Jadi, bagi yang berpenghasilan tetap seperti honor atau gaji, zakatnya bisa dikeluarkan setiap bulan atau bisa setiap tahun, tergantung kepada cara termudah untuk mengeluarkannya. Adapun jika penghasilan tidak menentu waktu dan besarnya, seperti jasa konsultan proyek, ataupun penghasilan lainnya, maka pengeluaran zakatnya pada saat menerimanya.
NISHAB
Bila penghasilan anda telah mencapai satu nishab, yakni senilai 1.350 gabah, yakni sekitar Rp 1.350.000 maka wajiblah ia berzakat saat itu juga sebesar 2,5% dari penghasilannya. Dengan demikian, seorang dokter yang mempunyai penghasilan lebih dari Rp 1.350.000 sehari, maka saat itu juga ia harus mengeluarkan zakatnya. Inilah pendapat yang popular.
CONTOH
Seorang pegawai negeri berpenghasilan Rp 2.000.000 dalam sebulan. Lalu dipotong kebutuhan dharuriyat, yakni kebutuhan dasar/kebutuhan pokok, seperti makan dan kredit/kontrak rumah. Sedangkan kebutuhan lainnya (hajiyat) lainnya, seperti kredit mobil, membeli alat-alat rumah tangga, biaya pendidikan tingkat SMP ke atas, tidak termasuk di potong. Jika sisa dari kebutuhan pokok tersebut 1.000.000 sebulan, maka dalam setahun jumlahnya sebesar Rp 12.000.000. Jumlah ini telah mencapai nishab, maka zakat yang harus dikeluarkan sebesar 2,5% x Rp 12 juta yaitu Rp 300.000.

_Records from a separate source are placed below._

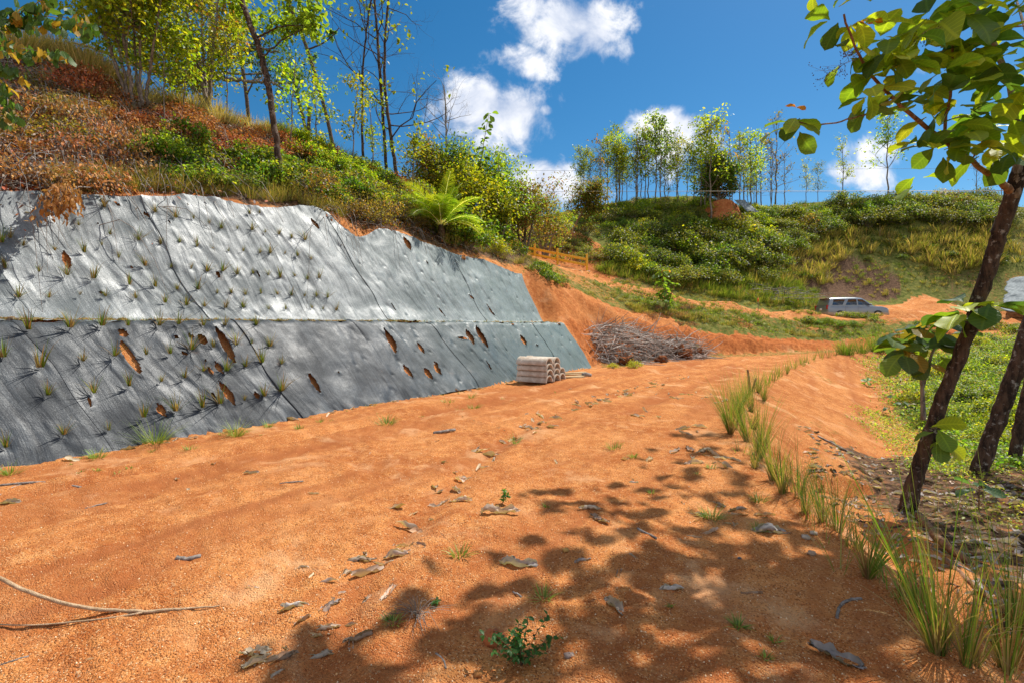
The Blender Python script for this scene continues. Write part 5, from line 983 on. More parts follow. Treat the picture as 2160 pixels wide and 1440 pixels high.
for i, (px, by, ty, Y, w, cols, lab) in enumerate([(948, 495, 330, 25, 60, MG, 'leafy tree directly behind the palm'), (905, 470, 345, 24.5, 50, OL + MG, 'small olive leaved tree left of the palm against the sky'), (1010, 515, 335, 26, 60, MG + YG[:2], 'fresh green tree right of the palm, under the tall leafy shoot'), (1062, 530, 385, 26.5, 50, MG, 'round green tree between the palm and the fence'),
        (1105, 540, 405, 27.5, 46, OL + [(.24, .12, .04)], 'brownish leaved tree above the left end of the fence'), (1150, 545, 440, 34, 40, MG + OL, 'thin leafed tree behind the fence posts'), (985, 505, 380, 23.5, 55, YG, 'light green young tree just right of the palm fronds'), (1045, 535, 440, 24.5, 44, YG + MG, 'low yellow green tree above the end of the upper fabric')]):
    ty -= 16; h_ = (by - ty) / FPX * Y
    px_tree('small_tree', lab, [[(px, by, Y, 7), (px + 5, (by + ty) / 2, Y, 5), (px + 2, ty + 15, Y, 3)], [(px - 3, by, Y, 6), (px - w * .35, (by + ty) / 2 + 10, Y + .2, 4), (px - w * .55, ty + 35, Y + .2, 2)], [(px + 3, by, Y, 6), (px + w * .4, (by + ty) / 2 + 10, Y - .2, 4), (px + w * .6, ty + 40, Y - .2, 2)]], 600 + i, nbr=27, blen=h_ * .42, per=5, lsz=.14, cols=cols + YG[2:3], lo=.2, up=.25, jit=.22, keep=.6)
# palm
def palm():
    rng = np.random.default_rng(44); b = hit1(932, 505); b = Vector((b.x, b.y - .2, b.z)); root = empty('palm', b); tag(root, 'bright yellow green palm with arching feathery fronds on the slope edge', 'palm')
    mb = MB(); mb.tube(np.array([(0, 0, -.2), (.02, 0, .25), (.0, .0, .5)]), [.16, .14, .10], 10); mb.build('trunk', M_BARK, root)
    for k in range(30):
        a = k * 2.4; el = R(rng.uniform(20, 80)); L_ = rng.uniform(1.4, 2.3); d = np.array([math.cos(a) * math.cos(el), math.sin(a) * math.cos(el), math.sin(el)]); p = [np.array([0, 0, .45])]; n = 14; dd = d.copy()
        for i in range(n): dd = dd + np.array([0, 0, -.95 / n * (1 + i / n) * (1.3 - el * .5)]) ; dd /= np.linalg.norm(dd); p.append(p[-1] + dd * L_ / n)
        p = np.array(p); mb = MB(); mb.tube(p, np.linspace(.018, .004, n + 1), 4); t = np.linspace(.15, 1, 46); P_ = np.stack([np.interp(t * n, np.arange(n + 1), p[:, c]) for c in range(3)], 1); T_ = np.gradient(P_, axis=0); T_ /= np.linalg.norm(T_, axis=1)[:, None]
        sd_ = np.cross(T_, (0, 0, 1)); sd_ /= np.linalg.norm(sd_, axis=1)[:, None] + 1e-9
        for s in (-1, 1):
            ln = .42 * np.sin(np.clip(t, 0, .97) * math.pi) ** .6 + .08; dr = sd_ * s * .8 + T_ * .55 + np.array([0, 0, .12]) + rng.normal(0, .06, T_.shape); dr /= np.linalg.norm(dr, axis=1)[:, None]; w = T_ * .017
            a0 = P_; a1 = P_ + dr * ln[:, None] * .55; a2 = P_ + dr * ln[:, None] - np.array([0, 0, 1]) * (ln * .22)[:, None]
            V = np.stack([a0 - w * .6, a0 + w * .6, a1 - w, a1 + w, a2], 1); F = np.array([(0, 1, 3), (0, 3, 2), (2, 3, 4)]); c = np.array([(.24, .32, .02), (.32, .37, .03), (.15, .23, .02)])[rng.integers(0, 3, len(t))]; mb.add(V.reshape(-1, 3), (np.arange(len(t))[:, None, None] * 5 + F[None]).reshape(-1, 3), np.repeat(c, 5, 0))
        mb.build('frond', M_LEAF, root)
palm()

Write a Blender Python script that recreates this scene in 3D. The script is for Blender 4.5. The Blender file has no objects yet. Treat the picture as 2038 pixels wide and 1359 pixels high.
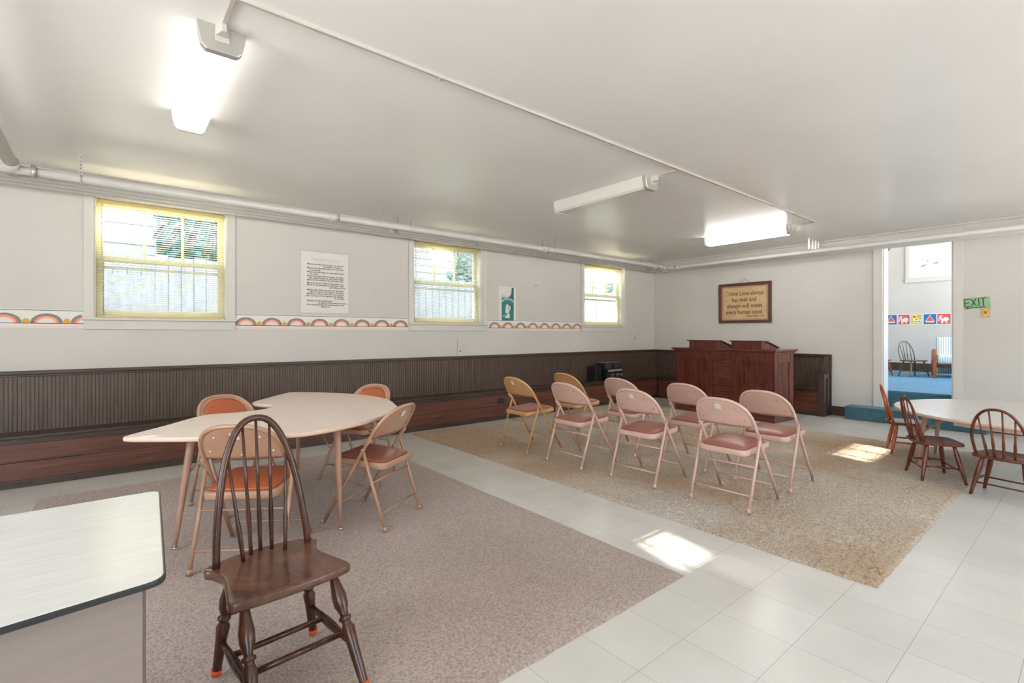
import bpy, bmesh, math, random
import numpy as np
from mathutils import Vector, Matrix

random.seed(7)
SC = bpy.context.scene
COL = SC.collection
R = math.radians
PI = math.pi

# ------------------------------------------------------------------ camera, world, sun, exposure
CAM_A = math.atan(1181 / 974.4)           # heading, measured from +X (along the window wall)
cd = bpy.data.cameras.new('camera')
cam = bpy.data.objects.new('camera', cd)
COL.objects.link(cam)
cam.location = (0, 0, 1.25)
cam.rotation_euler = (R(90), 0, CAM_A - R(90))
cd.sensor_width = 36.0
cd.lens = 974.4 / 2038 * 36.0
cd.shift_y = -15 / 2038
cd.clip_start = 0.05
SC.camera = cam

SC.view_settings.view_transform = 'Standard'
SC.view_settings.look = 'None'
SC.view_settings.gamma = 1.0
SC.view_settings.exposure = 0.74
SC.view_settings.use_curve_mapping = False

SKY = 6.5
world = bpy.data.worlds.new('sky')
SC.world = world
world.use_nodes = True
wn = world.node_tree
wn.nodes.clear()
w_out = wn.nodes.new('ShaderNodeOutputWorld')
w_bg = wn.nodes.new('ShaderNodeBackground')
w_tc = wn.nodes.new('ShaderNodeTexCoord')
w_sep = wn.nodes.new('ShaderNodeSeparateXYZ')
w_rmp = wn.nodes.new('ShaderNodeValToRGB')
els = w_rmp.color_ramp.elements
els[0].position, els[0].color = 0.10, (1.75, 1.70, 1.63, 1)        # glow added below the horizon to brighten the ceiling
els[1].position, els[1].color = 0.42, (0.60, 0.79, 1.0, 1)
for p_, c_ in ((0.175, (1.0, 0.97, 0.92, 1)), (0.26, (1.0, 0.985, 0.96, 1))):
    e = els.new(p_)
    e.color = c_
wn.links.new(w_tc.outputs['Generated'], w_sep.inputs[0])
w_map = wn.nodes.new('ShaderNodeMapRange')          # elevation -0.2 .. 1 -> 0 .. 1
w_map.inputs['From Min'].default_value = -0.2
wn.links.new(w_sep.outputs['Z'], w_map.inputs['Value'])
wn.links.new(w_map.outputs[0], w_rmp.inputs[0])
wn.links.new(w_rmp.outputs[0], w_bg.inputs['Color'])
w_bg.inputs['Strength'].default_value = SKY
wn.links.new(w_bg.outputs[0], w_out.inputs[0])

sd = bpy.data.lights.new('sun', 'SUN')
sd.energy = 55.0
sd.angle = R(0.6)
sd.color = (1.0, 0.95, 0.86)
sun = bpy.data.objects.new('sun', sd)
COL.objects.link(sun)
sun.rotation_euler = Vector((-1.1, -4.4, -2.33)).to_track_quat('-Z', 'Y').to_euler()


def portal(loc, rot, sx, sy):
    l = bpy.data.lights.new('daylight_portal', 'AREA')
    l.shape = 'RECTANGLE'
    l.size, l.size_y = sx, sy
    l.cycles.is_portal = True
    o = bpy.data.objects.new('daylight_portal', l)
    COL.objects.link(o)
    o.location = loc
    o.rotation_euler = rot


# ------------------------------------------------------------------ materials
def new_mat(name):
    m = bpy.data.materials.new(name)
    m.use_nodes = True
    nt = m.node_tree
    return m, nt, nt.nodes['Principled BSDF']


def lin(r, g, b):
    f = lambda c: ((c / 255 + 0.055) / 1.055) ** 2.4 if c > 10 else c / 255 / 12.92
    return (f(r), f(g), f(b))


def mat(name, col, rough=0.5, metal=0.0, var=0.0, scale=8.0, stretch=(1, 1, 1), bump=0.0, bscale=None, spec=0.5,
        col2=None, coat=0.0, detail=4.0, emit=None):
    """Principled with a noise-driven colour variation and bump, in object coordinates."""
    m, nt, b = new_mat(name)
    b.inputs['Base Color'].default_value = (*col, 1)
    b.inputs['Roughness'].default_value = rough
    b.inputs['Metallic'].default_value = metal
    b.inputs['Specular IOR Level'].default_value = spec
    b.inputs['Coat Weight'].default_value = coat
    tc = nt.nodes.new('ShaderNodeTexCoord')
    mp = nt.nodes.new('ShaderNodeMapping')
    mp.inputs['Scale'].default_value = stretch
    nt.links.new(tc.outputs['Object'], mp.inputs[0])
    n = nt.nodes.new('ShaderNodeTexNoise')
    n.inputs['Scale'].default_value = scale
    n.inputs['Detail'].default_value = detail
    nt.links.new(mp.outputs[0], n.inputs['Vector'])
    if var or col2:
        r = nt.nodes.new('ShaderNodeValToRGB')
        r.color_ramp.elements[0].position = 0.3
        r.color_ramp.elements[1].position = 0.7
        c2 = col2 if col2 else tuple(min(1, c * (1 + var)) for c in col)
        c1 = col if col2 else tuple(c * (1 - var) for c in col)
        r.color_ramp.elements[0].color = (*c1, 1)
        r.color_ramp.elements[1].color = (*c2, 1)
        nt.links.new(n.outputs['Fac'], r.inputs[0])
        nt.links.new(r.outputs[0], b.inputs['Base Color'])
    if bump:
        n2 = n
        if bscale:
            n2 = nt.nodes.new('ShaderNodeTexNoise')
            n2.inputs['Scale'].default_value = bscale
            n2.inputs['Detail'].default_value = 3
            nt.links.new(mp.outputs[0], n2.inputs['Vector'])
        bp = nt.nodes.new('ShaderNodeBump')
        bp.inputs['Strength'].default_value = bump
        bp.inputs['Distance'].default_value = 0.01
        nt.links.new(n2.outputs['Fac'], bp.inputs['Height'])
        nt.links.new(bp.outputs[0], b.inputs['Normal'])
    if emit:
        b.inputs['Emission Color'].default_value = (*emit[:3], 1)
        b.inputs['Emission Strength'].default_value = emit[3]
    return m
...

Namun ada ulama yang mengqiyaskan nishab zakat profesi kepada zakat perdagangan, yakni senilai 94 gram mas. Jika ketentuan ini yang di pedomani, maka seorang itu baru wajib berzakat bila penghasilannya setahun mencapai 94 x Rp 90.000 = Rp 8.460.000. Maka jika penghasilannya mencapai Rp 10 juta misalnya, dalam setahun, maka zakatnya 2,5 x Rp 10 juta = Rp 250.000,-. Jadi zakat yang harus dikeluarkannya sebesar Rp 250.000,- dalam setahun.
PENUTUP
Zakat profesi, dapat disalurkan melalui Badan Amil Zakat (BAZ) Sumatera Utara dan Lembaga Amil Zakat yang dikelola oleh Swasta yang telah resmi sebagai Lembaga Amil Zakat. Bila potensi zakat profesi digali secara optimal, Insya Allah kemiskinan yang masih melanda bangsa ini, bisa dientaskan secara signifikan.